When to use Stochastic Gradient Descent?¶

Use stochastic gradient descent when training time is the bottleneck.
The excess error of a supervised learning problem can be decomposed into three terms.
- The approximation error measures how closely functions in \(\mathcal{F}\) can approximate the optimal solution \(f^*\); it can be reduced by choosing a larger family of functions.
- The estimation error measures the effect of minimizing the empirical risk instead of the expected risk; it can be reduced by choosing a smaller family of functions or by increasing the size of the training set.
- The optimization error measures the impact of the approximate optimization on the expected risk; it can be reduced by increasing the number of epochs.

General Recommendations¶

Randomly shuffle the training examples.
Use preconditioning techniques.
Monitor both the training cost and the validation error.
Check whether the gradients are computed correctly using finite differences.
Experiment with the learning rates \(\gamma_t\) using a small sample of the training set.

Linear Models with \(L_2\) Regularization¶

Leverage the sparsity of the training example i.e. reformulate your update equations to make use of sparse matrix operations.
Use learning rates of the form \(\gamma_t = \gamma_0 (1 + \gamma_0 \lambda t)^{-1}\) where \(\gamma_0\) is determined using a small training data sample.
Try averaged stochastic gradient with learning rates \(\gamma_t = \gamma_0 (1 + \gamma_0 \lambda t)^{-3 / 4}\) and averaging rates \(\mu_t = 1 / \max\{1, t - d, t - n\}\).

References

Bot12: Léon Bottou.

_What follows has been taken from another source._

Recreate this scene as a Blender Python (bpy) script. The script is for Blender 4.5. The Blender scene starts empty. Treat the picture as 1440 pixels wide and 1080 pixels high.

Stochastic gradient tricks. In Grégoire Montavon, Genevieve B. Orr, and Klaus-Robert Müller, editors, Neural Networks, Tricks of the Trade, Reloaded, Lecture Notes in Computer Science (LNCS 7700), pages 430–445. Springer, 2012. URL: http://leon.bottou.org/papers/bottou-tricks-2012.
BB08: Olivier Bousquet and Léon Bottou. The tradeoffs of large scale learning. In Advances in neural information processing systems, 161–168. 2008.